The Green New Deal – Jeremy Rifkin
These days there is a lot of talk of a “Green New Deal”, and each version is usually much different from another. We have no idea, but there are probably a 100 “Green New Deals”. So lets just say we in an attempt to at clarity would like to call the phenomena “Positive Climate Change Actions”.
Jeremy Rifkin, a renowned economic theorist has written a book titled “The Green New Deal” and is based on real life experience wrapped around a necessary amount of theory. His real time experience involves time as an advisor to China and the EU, the countries in the forefront of dealing with Climate Change, albeit China starting with the biggest problem. To us this book is a good place to start.
What Rifkin refers to as the Third Industrialization, the rethinking of our energy, infrastructure, transportation, and housing sectors along with how we live in a way to lower carbon emissions is to our way of thinking, the core Green Issue. Like other books and movements focusing on The Green New Deal, how this evolves has a many variations.
Rifkin’s view, based on his first hand experience, of how this evolves can be summed up as 1) increasing renewable energy, 2) accelerating energy efficiency, and 3) reducing the carbon footprint. In essence to make this all happen, a national architecture is needed to assemble into a grid the core local energy sources of wind and solar.
As he says in the concluding chapter, “It’s the Infrastructure Stupid”. The great paradigm changes in human history are infrastructure revolutions that change our temporal/spatial orientation, our economic models, our forms of governance, our cognition, and our very worldview.
He goes on to say, in forager/hunter societies, empathy only extended to blood ties and kinship and the sharing of a common ancestral worldview.
In the agricultural civilizations which followed, empathy extended to those who shared a common religious affiliation.
Next we saw the First Industrialization Revolution in the 19th century wherein empathy extended to figurative families based on a collectives sense of national loyalty to the motherland, a nation state identity.

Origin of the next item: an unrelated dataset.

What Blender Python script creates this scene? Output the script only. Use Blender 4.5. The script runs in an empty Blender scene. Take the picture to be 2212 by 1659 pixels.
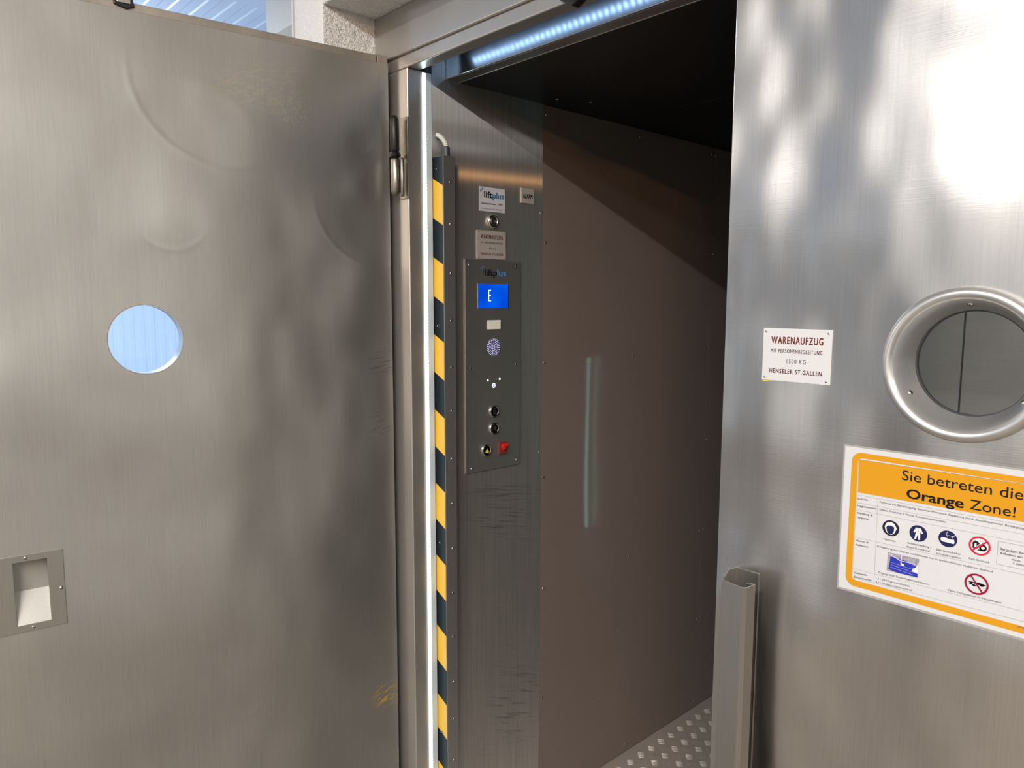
import bpy, bmesh, math, random
from mathutils import Vector, Matrix
random.seed(7)
S = bpy.context.scene
COL = S.collection
R = math.radians

# ------------------------------------------------------------------ camera, world, lights, exposure
cd = bpy.data.cameras.new('camera')
cam = bpy.data.objects.new('camera', cd); COL.objects.link(cam)
cd.sensor_fit = 'HORIZONTAL'; cd.sensor_width = 36.0
cd.lens = 36.0 * 1593.3 / 2212.0
cd.clip_start = 0.02
yaw, pitch, roll = R(47.591), R(6.535), R(-0.141)
fw = Vector((-math.sin(yaw)*math.cos(pitch), math.cos(yaw)*math.cos(pitch), -math.sin(pitch)))
rt = Vector((math.cos(yaw), math.sin(yaw), 0)); dn = fw.cross(rt)
r2 = math.cos(roll)*rt + math.sin(roll)*dn
d2 = -math.sin(roll)*rt + math.cos(roll)*dn
m3 = Matrix((r2, -d2, -fw)).transposed()
cam.matrix_world = Matrix.Translation((0, 0, 1.56)) @ m3.to_4x4()
S.camera = cam

w = bpy.data.worlds.new('world'); S.world = w; w.use_nodes = True
w.node_tree.nodes['Background'].inputs[0].default_value = (0.62, 0.64, 0.68, 1)
w.node_tree.nodes['Background'].inputs[1].default_value = 0.25

S.view_settings.view_transform = 'Standard'
S.view_settings.look = 'None'
S.view_settings.exposure = 0.0
S.view_settings.gamma = 1.0
S.view_settings.use_curve_mapping = False
S.cycles.max_bounces = 9
S.cycles.diffuse_bounces = 4
S.cycles.glossy_bounces = 5
S.cycles.sample_clamp_indirect = 4.0

def area(name, loc, size, power, col, target=None):
    d = bpy.data.lights.new(name, 'AREA'); d.shape = 'RECTANGLE'
    d.size, d.size_y = size; d.energy = power; d.color = col
    o = bpy.data.objects.new(name, d); COL.objects.link(o); o.location = loc
    if target:
        o.rotation_euler = (Vector(target)-Vector(loc)).to_track_quat('-Z', 'Y').to_euler()
    return o
WARM = (1.0, 0.972, 0.94); COOL = (0.88, 0.945, 1.0)
area('ceiling_tube_or_fill', (0.30, -1.06, 2.86), (2.4, 0.06), 170, WARM)
area('ceiling_tube_or_fill', (-1.3, -2.3, 2.86), (1.6, 0.5), 9, WARM)
area('ceiling_tube_or_fill', (1.3, -1.9, 2.86), (1.5, 0.35), 60, WARM)
area('ceiling_tube_or_fill', (-4.2, 0.4, 2.86), (1.2, 0.1), 25, WARM)  # unseen fill, added to brighten the pale box on the plaster wall
area('ceiling_tube_or_fill', (2.9, 0.0, 2.86), (0.3, 1.6), 40, WARM)
area('ceiling_tube_or_fill', (-0.6, -3.3, 2.86), (3.4, 0.5), 32, WARM)  # unseen fill, put in to light the rear wall mirrored by the closed leaf
area('hall_light', (-5.4, 0.2, 2.84), (0.6, 1.5), 100, COOL)
area('hall_light', (-5.6, 2.6, 2.84), (0.6, 1.5), 70, COOL)
area('hall_light', (-5.4, -2.8, 2.84), (0.6, 1.5), 70, COOL)
u = area('added_uplight', (-5.4, 0.6, 2.2), (1.2, 1.2), 110, COOL); u.rotation_euler = (math.pi, 0, 0)  # added out of view to lift the ribbed ceiling panels
area('amber_lamp', (1.6, -2.1, 2.62), (0.5, 0.02), 27, (1.0, 0.50, 0.20), (-1.5, 1.3, 1.9))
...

In the Second Industrial Revolution in the 20th Century, empathy extended to like cosmopolitan and professional ties in an increasingly borderless world.
In the emerging Third Industrial Revolution we are seeing digital natives extending empathy in a more expansive way, as members of a threatened species on a destabilizing earth. Awareness and learning to live with all the planetary agencies is what takes us from dominion to stewardship. Heavy stuff, if we do say so.
Moving on to a later portion of the book Rifkin goes deeper into distributed local energy sources that will go hand in hand with distributed governance. What this means is that development of a smart green infrastructure will be locally driven within a national architecture. He sees what he calls peer groups of civic minded community spirit leading this decentralized energy zero-emissions infrastructure transition.
His bottom line is that the existential magnitude of the climate change crisis is of a kind humanity has never before been confronted. It requires a multigenerational form of commons governance that can continue into the indefinite future.